§ Provided material
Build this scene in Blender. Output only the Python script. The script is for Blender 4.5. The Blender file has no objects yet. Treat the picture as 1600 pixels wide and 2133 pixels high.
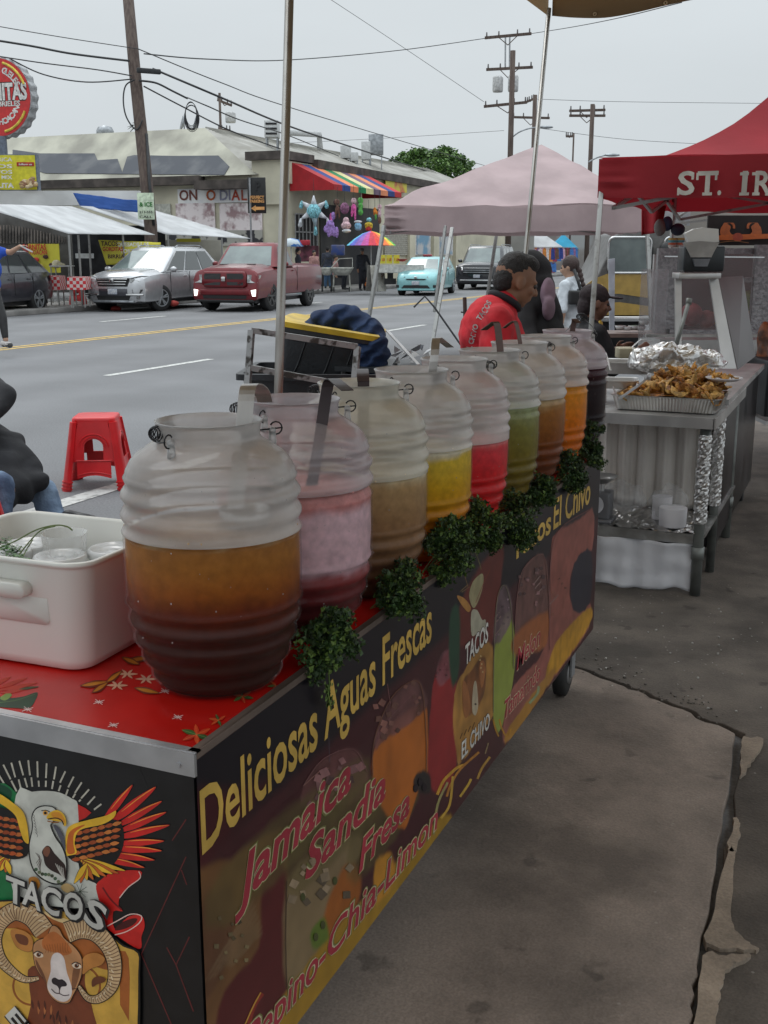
import bpy, bmesh, math, random
from math import sin, cos, pi, radians, sqrt, atan2
from mathutils import Vector as V, Matrix
from mathutils import noise as mnoise
random.seed(7)
C = bpy.context.scene.collection
SC = bpy.context.scene
# ---------------------------------------------------------------- camera
FPX, CX, CY, HC = 2300.0,800.0,1066.5,1.6
PITCH = math.atan((1066.5 - 527) / FPX)
YAW = radians(23.4)
cam = bpy.data.objects.new('camera', bpy.data.cameras.new('camera'))
C.objects.link(cam)
cam.location = (0,0, HC)
cam.rotation_euler = (pi / 2 - PITCH,0, YAW)
cam.data.sensor_fit = 'VERTICAL'
cam.data.sensor_height = 24.0
cam.data.lens = 24.0 * FPX / 2133.0
cam.data.clip_start = 0.05
cam.data.clip_end = 2000
SC.camera = cam
# ---------------------------------------------------------------- sky and sun
SUN_EL, SUN_AZ = radians(58), radians(-50)      # azimuth measured from +Y towards +X
w = bpy.data.worlds.new('World'); SC.world = w; w.use_nodes = True
nt = w.node_tree; nt.nodes.clear()
out = nt.nodes.new('ShaderNodeOutputWorld'); bg = nt.nodes.new('ShaderNodeBackground')
sky = nt.nodes.new('ShaderNodeTexSky'); sky.sky_type = 'NISHITA'; sky.sun_disc = False
sky.sun_elevation = SUN_EL; sky.sun_rotation = SUN_AZ; sky.dust_density = 4; sky.air_density = 1.5
hs = nt.nodes.new('ShaderNodeHueSaturation'); hs.inputs['Saturation'].default_value = 0.10
mx = nt.nodes.new('ShaderNodeMixRGB'); mx.inputs[0].default_value = 0.93
mx.inputs[2].default_value = (6.45,6.98,7.3,1)      # flat bright overcast layer
nt.links.new(sky.outputs[0], hs.inputs['Color']); nt.links.new(hs.outputs[0], mx.inputs[1])
geo = nt.nodes.new('ShaderNodeNewGeometry'); sx_ = nt.nodes.new('ShaderNodeSeparateXYZ'); nt.links.new(geo.outputs['Incoming'], sx_.inputs[0])
ab = nt.nodes.new('ShaderNodeMath'); ab.operation = 'ABSOLUTE'; nt.links.new(sx_.outputs['Z'], ab.inputs[0])
z2_ = nt.nodes.new('ShaderNodeMath'); z2_.operation = 'MULTIPLY'; nt.links.new(ab.outputs[0], z2_.inputs[0]); nt.links.new(ab.outputs[0], z2_.inputs[1])
zm = nt.nodes.new('ShaderNodeMath'); zm.operation = 'MULTIPLY_ADD'; nt.links.new(z2_.outputs[0], zm.inputs[0]); zm.inputs[1].default_value = 2.2; zm.inputs[2].default_value = .985   # overcast sky: brighter overhead
sk = nt.nodes.new('ShaderNodeVectorMath'); sk.operation = 'SCALE'; nt.links.new(mx.outputs[0], sk.inputs[0]); nt.links.new(zm.outputs[0], sk.inputs['Scale'])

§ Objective
Quote each line of the listing exactly, but leave the pictures out.

§ Answer to the exercise
Build this scene in Blender. Output only the Python script. The script is for Blender 4.5. The Blender file has no objects yet. Treat the picture as 1600 pixels wide and 2133 pixels high.
import bpy, bmesh, math, random
from math import sin, cos, pi, radians, sqrt, atan2
from mathutils import Vector as V, Matrix
from mathutils import noise as mnoise
random.seed(7)
C = bpy.context.scene.collection
SC = bpy.context.scene
# ---------------------------------------------------------------- camera
FPX, CX, CY, HC = 2300.0,800.0,1066.5,1.6
PITCH = math.atan((1066.5 - 527) / FPX)
YAW = radians(23.4)
cam = bpy.data.objects.new('camera', bpy.data.cameras.new('camera'))
C.objects.link(cam)
cam.location = (0,0, HC)
cam.rotation_euler = (pi / 2 - PITCH,0, YAW)
cam.data.sensor_fit = 'VERTICAL'
cam.data.sensor_height = 24.0
cam.data.lens = 24.0 * FPX / 2133.0
cam.data.clip_start = 0.05
cam.data.clip_end = 2000
SC.camera = cam
# ---------------------------------------------------------------- sky and sun
SUN_EL, SUN_AZ = radians(58), radians(-50)      # azimuth measured from +Y towards +X
w = bpy.data.worlds.new('World'); SC.world = w; w.use_nodes = True
nt = w.node_tree; nt.nodes.clear()
out = nt.nodes.new('ShaderNodeOutputWorld'); bg = nt.nodes.new('ShaderNodeBackground')
sky = nt.nodes.new('ShaderNodeTexSky'); sky.sky_type = 'NISHITA'; sky.sun_disc = False
sky.sun_elevation = SUN_EL; sky.sun_rotation = SUN_AZ; sky.dust_density = 4; sky.air_density = 1.5
hs = nt.nodes.new('ShaderNodeHueSaturation'); hs.inputs['Saturation'].default_value = 0.10
mx = nt.nodes.new('ShaderNodeMixRGB'); mx.inputs[0].default_value = 0.93
mx.inputs[2].default_value = (6.45,6.98,7.3,1)      # flat bright overcast layer
nt.links.new(sky.outputs[0], hs.inputs['Color']); nt.links.new(hs.outputs[0], mx.inputs[1])
geo = nt.nodes.new('ShaderNodeNewGeometry'); sx_ = nt.nodes.new('ShaderNodeSeparateXYZ'); nt.links.new(geo.outputs['Incoming'], sx_.inputs[0])
ab = nt.nodes.new('ShaderNodeMath'); ab.operation = 'ABSOLUTE'; nt.links.new(sx_.outputs['Z'], ab.inputs[0])
z2_ = nt.nodes.new('ShaderNodeMath'); z2_.operation = 'MULTIPLY'; nt.links.new(ab.outputs[0], z2_.inputs[0]); nt.links.new(ab.outputs[0], z2_.inputs[1])
zm = nt.nodes.new('ShaderNodeMath'); zm.operation = 'MULTIPLY_ADD'; nt.links.new(z2_.outputs[0], zm.inputs[0]); zm.inputs[1].default_value = 2.2; zm.inputs[2].default_value = .985   # overcast sky: brighter overhead
sk = nt.nodes.new('ShaderNodeVectorMath'); sk.operation = 'SCALE'; nt.links.new(mx.outputs[0], sk.inputs[0]); nt.links.new(zm.outputs[0], sk.inputs['Scale'])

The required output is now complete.